Red Sox Ownership Defiant in the Face of Fan Backlash – Red Sox fans are not at all happy, and the team knows it.

Well before the Red Sox traded away one of the best players in Major League Baseball, fans had begun to tune out, either by turning off NESN or not filling the seats at Fenway Park toward the end of last year’s 84-win, playoff-whiff of a season...Kennedy said last fall that attendance over 79 games at Fenway Park last season was down 0.7 percent, while NESN ratings dropped 23 percent.

The day after the Betts trade, Kennedy said overall ticket sales were behind last year’s pace by more than 15 percent, and that the renewal rate of season-ticket holders was down from the usual percentage in the high 80s to the low 80s.

Ticket sales are down. Season ticket renewals are down. Ratings were *significantly* down already last year. THEN the Red Sox traded Mookie Betts and David Price. I wrote extensively about the trade and how I’m not losing any sleep over it, but Betts was a fan favorite and arguably the best player in the game so a little fan backlash was to be expected. Yet, Red Sox ownership somehow still looked wildly unprepared for the heat. John Henry, Tom Werner, and Sam Kennedy had their annual picnic table presser down in Fort Myers this morning and it went about as well as a Jeb Bush pep rally.

Henry then released a statement on the team’s twitter account that compared trading a former MVP to the time they traded a burnt out, broken down player in Nomar. Not exactly the same, John.

“I know many of you – particularly our youngest fans – are angry or disbelieving or sad about it. I know it’s difficult and disappointing. Some of you no doubt felt the same way when we traded Nomar in 2004.”

I am amazed at how poorly the Red Sox handle the media year after year. Few organizations in America would benefit as much as the Red Sox from a complete PR overhaul. Henry was not only glib to the reception of the Mookie trade, but he openly scoffed at legitimate criticisms.

Kennedy said nobody has asked for a refund – “I think you underestimate our fans,” said Henry at the suggestion – and that the team will not roll back the ticket price increase, another idea that amused Henry.

“As a result of making trades?” he asked.

Red Sox fans don’t complain about paying one of the highest ticket prices in the league, but thats only because they expect the team to compete and spend, every year. It may not be fair to expect the Sox to have the top payroll in the league every year, but it is fair for fans to be upset when the team raises prices (again) and subsequently dumps two of their best players to shed payroll.

Henry can continue to spin tall tales every time he denies this trade was a salary dump, but thats exactly what this was.
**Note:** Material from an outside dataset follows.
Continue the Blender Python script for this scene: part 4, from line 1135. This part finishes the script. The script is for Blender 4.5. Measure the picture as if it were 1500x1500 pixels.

As I said in my blog about the trade last week, I am an adult and I understand there are budgets in business so while fans may not be happy about it, I get it. But when Henry continues to outright deny it after saying it *himself* just a few months ago is a bad look for the team.

Both Henry and Kennedy wanted to alter, by almost 180 degrees, the prevailing and understandable perception that the Betts trade was made for purely financial reasons. It’s a line of reasoning that was launched last September by Henry himself when he told reporters “This year we need to be under the [competitive balance tax].”

Henry downplayed the notion that financial tailwinds steered the trade.

“…It’s surprising that anyone would think we would outspend every other team in baseball every single year. To me, that’s a little surprising…it has nothing to do with CBT.”

To be fair, this could still be a very good Red Sox team heading into the 2020 season. With young studs like Xander Bogaerts, Rafael Devers, Eduardo Rodriguez and veterans like JD Martinez and Chris Sale (if healthy) – it would not shock me to see this team in the mix for a playoff spot. Boston fans aren’t stupid though. This team could be pretty good, but this trade was still a way to shed payroll while recouping assets. Both can be true.

Henry and co. tried to stump on their track record of spending, which includes leading the league the last two years, and never being outside of the Top 5 in terms of payroll since they took over.

Guys, thats what you’re supposed to do.

The Red Sox and Fenway Sports Group as a whole are one of the most valuable franchises on the entire planet. You don’t get credit for acting accordingly.

Not to mention, A LOT of that spending that Henry and Kennedy are fond of pointing to is littered with horrific contracts that nearly sunk the team for years at a time. Carl Crawford, Pablo Sandoval, Rusney Castillo, David Price, Nathan Eovaldi etc. etc.

So we are now just 38 days away from Opening Day, but it seems like the noise surrounding the team is only rising. This is before we even get into Alex Verdugo’s stress fracture in his back and the troubling allegations against him, injuries to Sale and Eovaldi, the term “Opener” being thrown around a bit too much for my liking, and the fact this team still doesn’t have a real closer.

It seems like 2020 could be quite the rocky ride for the Red Sox as they prepare to cross what ownership doesn’t want to admit this is; a bridge year.